フィルムカメラの苦い思い出

最近カメラを悩み続けている.
一眼レフにするか,ミラーレスにするか,コンデジにするか.
ソニーか,富士フイルムか,ライカか,リコーか.

そのくらいで悩みは収まるはずなのに,脳内ではいつの間にかデジタルかフイルムかまで話は進んでいた.否,後退したと言うべきか.

フィルムカメラは現像するまで,どんな風に撮れているか分からない.
それが面白くて,今でもたまにフィルムカメラで撮影を楽しんでいる.

そんな風に,今でこそ楽しめているフィルムカメラだけれど,実はちょっと苦い思い出がある.

初めて”自分のカメラ”を持ったのは,小学5年生のときだった.

当時とっていた通信の学習教材で,ポイントを集めて色んな雑貨と交換できるサービスがあった.その中で私が目をつけたのは,一番ポイントを必要とする”フィルムカメラ”である.

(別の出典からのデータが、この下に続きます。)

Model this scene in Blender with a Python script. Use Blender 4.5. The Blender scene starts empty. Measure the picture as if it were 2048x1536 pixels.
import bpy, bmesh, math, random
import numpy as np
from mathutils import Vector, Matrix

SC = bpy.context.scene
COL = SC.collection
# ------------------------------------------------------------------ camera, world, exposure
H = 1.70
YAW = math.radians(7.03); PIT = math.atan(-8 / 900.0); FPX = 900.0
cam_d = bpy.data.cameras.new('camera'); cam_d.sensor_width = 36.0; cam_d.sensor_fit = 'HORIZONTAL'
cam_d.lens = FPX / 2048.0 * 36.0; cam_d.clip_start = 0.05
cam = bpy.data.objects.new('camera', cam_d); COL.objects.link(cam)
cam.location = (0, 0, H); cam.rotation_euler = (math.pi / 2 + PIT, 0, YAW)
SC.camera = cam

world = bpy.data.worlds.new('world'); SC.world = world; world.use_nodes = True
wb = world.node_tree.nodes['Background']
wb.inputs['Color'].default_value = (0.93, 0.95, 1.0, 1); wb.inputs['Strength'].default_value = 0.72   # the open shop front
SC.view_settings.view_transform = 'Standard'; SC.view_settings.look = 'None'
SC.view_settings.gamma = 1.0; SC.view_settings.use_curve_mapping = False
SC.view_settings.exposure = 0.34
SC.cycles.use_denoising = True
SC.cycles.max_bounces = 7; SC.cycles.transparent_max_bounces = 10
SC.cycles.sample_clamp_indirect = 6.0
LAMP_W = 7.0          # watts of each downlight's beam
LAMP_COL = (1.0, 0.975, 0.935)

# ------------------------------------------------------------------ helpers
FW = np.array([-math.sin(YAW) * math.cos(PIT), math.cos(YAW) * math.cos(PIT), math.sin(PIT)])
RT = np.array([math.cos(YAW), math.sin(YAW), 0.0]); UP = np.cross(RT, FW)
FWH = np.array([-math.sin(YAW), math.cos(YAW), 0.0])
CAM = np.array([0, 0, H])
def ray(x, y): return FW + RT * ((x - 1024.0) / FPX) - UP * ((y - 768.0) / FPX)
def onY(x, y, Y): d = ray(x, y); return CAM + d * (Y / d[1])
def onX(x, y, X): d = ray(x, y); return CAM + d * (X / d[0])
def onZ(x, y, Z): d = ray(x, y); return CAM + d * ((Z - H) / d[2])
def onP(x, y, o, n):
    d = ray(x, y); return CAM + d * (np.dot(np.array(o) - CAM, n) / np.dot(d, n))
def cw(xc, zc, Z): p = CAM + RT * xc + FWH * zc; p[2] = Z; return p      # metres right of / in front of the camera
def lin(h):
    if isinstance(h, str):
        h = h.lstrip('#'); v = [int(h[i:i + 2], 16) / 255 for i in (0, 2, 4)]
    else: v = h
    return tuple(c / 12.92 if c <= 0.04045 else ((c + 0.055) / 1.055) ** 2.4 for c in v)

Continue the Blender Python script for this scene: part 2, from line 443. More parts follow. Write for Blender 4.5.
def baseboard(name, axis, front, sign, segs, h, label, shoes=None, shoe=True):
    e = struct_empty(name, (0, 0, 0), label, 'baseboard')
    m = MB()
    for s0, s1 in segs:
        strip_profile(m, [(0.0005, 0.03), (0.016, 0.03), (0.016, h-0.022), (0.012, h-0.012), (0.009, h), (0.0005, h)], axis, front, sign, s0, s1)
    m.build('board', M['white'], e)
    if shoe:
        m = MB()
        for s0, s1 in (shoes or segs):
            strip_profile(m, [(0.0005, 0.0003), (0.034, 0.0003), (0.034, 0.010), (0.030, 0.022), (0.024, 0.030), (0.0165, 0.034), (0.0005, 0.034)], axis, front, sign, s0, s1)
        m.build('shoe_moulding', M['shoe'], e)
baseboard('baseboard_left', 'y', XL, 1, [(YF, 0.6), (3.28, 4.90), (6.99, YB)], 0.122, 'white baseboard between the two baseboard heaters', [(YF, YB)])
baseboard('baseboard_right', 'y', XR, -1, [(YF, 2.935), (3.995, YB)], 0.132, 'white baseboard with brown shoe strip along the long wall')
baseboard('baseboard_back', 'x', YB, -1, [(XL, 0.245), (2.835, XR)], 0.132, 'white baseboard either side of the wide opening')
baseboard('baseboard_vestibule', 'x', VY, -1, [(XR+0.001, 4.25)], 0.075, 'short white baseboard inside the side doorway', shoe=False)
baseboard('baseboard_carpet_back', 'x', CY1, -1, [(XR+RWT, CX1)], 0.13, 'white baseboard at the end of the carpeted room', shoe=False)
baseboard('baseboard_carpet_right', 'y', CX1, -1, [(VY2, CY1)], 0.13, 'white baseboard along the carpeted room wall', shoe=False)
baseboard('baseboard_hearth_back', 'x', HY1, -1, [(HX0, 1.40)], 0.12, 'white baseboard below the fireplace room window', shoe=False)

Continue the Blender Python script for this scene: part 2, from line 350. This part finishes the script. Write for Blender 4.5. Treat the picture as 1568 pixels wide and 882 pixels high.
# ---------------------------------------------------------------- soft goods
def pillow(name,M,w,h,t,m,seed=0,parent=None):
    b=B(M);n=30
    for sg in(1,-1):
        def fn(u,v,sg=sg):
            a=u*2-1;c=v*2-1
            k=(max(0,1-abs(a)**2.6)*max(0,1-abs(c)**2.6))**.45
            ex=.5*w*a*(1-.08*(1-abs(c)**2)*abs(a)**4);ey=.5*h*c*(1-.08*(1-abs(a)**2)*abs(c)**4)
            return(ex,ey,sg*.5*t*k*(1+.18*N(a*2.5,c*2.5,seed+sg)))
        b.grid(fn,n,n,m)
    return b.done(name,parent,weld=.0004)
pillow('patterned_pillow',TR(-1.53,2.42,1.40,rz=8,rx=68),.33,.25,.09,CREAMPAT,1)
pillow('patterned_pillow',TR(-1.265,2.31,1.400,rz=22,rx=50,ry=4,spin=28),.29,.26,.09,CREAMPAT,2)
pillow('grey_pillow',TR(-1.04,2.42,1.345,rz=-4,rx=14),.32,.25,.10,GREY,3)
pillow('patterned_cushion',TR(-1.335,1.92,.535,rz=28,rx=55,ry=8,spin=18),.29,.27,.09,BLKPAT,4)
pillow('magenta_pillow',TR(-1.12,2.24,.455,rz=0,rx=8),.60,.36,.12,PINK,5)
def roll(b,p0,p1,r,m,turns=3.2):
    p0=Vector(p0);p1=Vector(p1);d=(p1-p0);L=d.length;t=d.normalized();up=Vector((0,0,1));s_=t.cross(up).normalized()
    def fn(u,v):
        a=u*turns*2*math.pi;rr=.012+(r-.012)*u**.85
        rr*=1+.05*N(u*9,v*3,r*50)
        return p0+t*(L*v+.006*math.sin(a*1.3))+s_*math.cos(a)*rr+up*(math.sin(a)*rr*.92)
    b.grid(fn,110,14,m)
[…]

ちょうどその頃,父が性能のいいデジタルカメラを買ったこともあり,カメラに興味を持ち始めていた.私は我慢してポイントを集め,2年経ってカメラをゲットすることができたのだ.

”自分専用”ができた私は嬉しくて,舞い上がっていた.何があるわけでもないのに,友達と遊びに行く度に持ち歩き,シャッターを切っていた記憶がある.

それから半年ぐらいが経ち,私は小学6年生になった.
私の学校は4月に遠足があり,最高学年ともなると行動班の中で”カメラ係”というものが用意された.班内カメラマンである.

周りにカメラを持っている子がいなかったこともあり,私は意気揚々とカメラ係に立候補した.

遠足の日になる.午前中は科学館で,シャボン玉や,重力体験など写真映えするコーナーが並ぶ.テンションが上り,パシャパシャ友達を撮っていたらふと違和感に気づく.シャッターがなんだか軽いのだ.

電子式だったため電池が切れたのかもと,遠足の限られた1000円というお小遣いの中から電池を買って交換する.でも状況は変わらない.

遠足という,小学生の一大イベントで壊れたのである.

もちろんカメラマンのような人もいてくれている.でも自分の班にずっとついていてくれるわけではない.つまり自分の班の思い出の写真が少なくなることを意味するのだ.

それから家につくまで私のテンションは急降下.
後にカメラマンが撮った写真を2枚選べることになったけれど,そのときの申し訳無さから私は1枚しか選ぶことができなかった.

そんな苦い思い出である.

今でもそんな不安から,確認でフィルムカメラの蓋を開けるときがある.
大体はちゃんと巻けているため,感光してしまうのだけれど.

ここまで書き出して,改めてフィルムの危うさに気付く.
フィルムカメラしか持たないのはやっぱりダメだ.

ここはやっぱりデジタルかな.それもしっかり記録できるやつ.
でもフィルムの儚さも捨てられないから,やっぱりサブで持とう.でも今のは大型で重いから,結局コンパクトなフィルムカメラも買うことになりそうだ.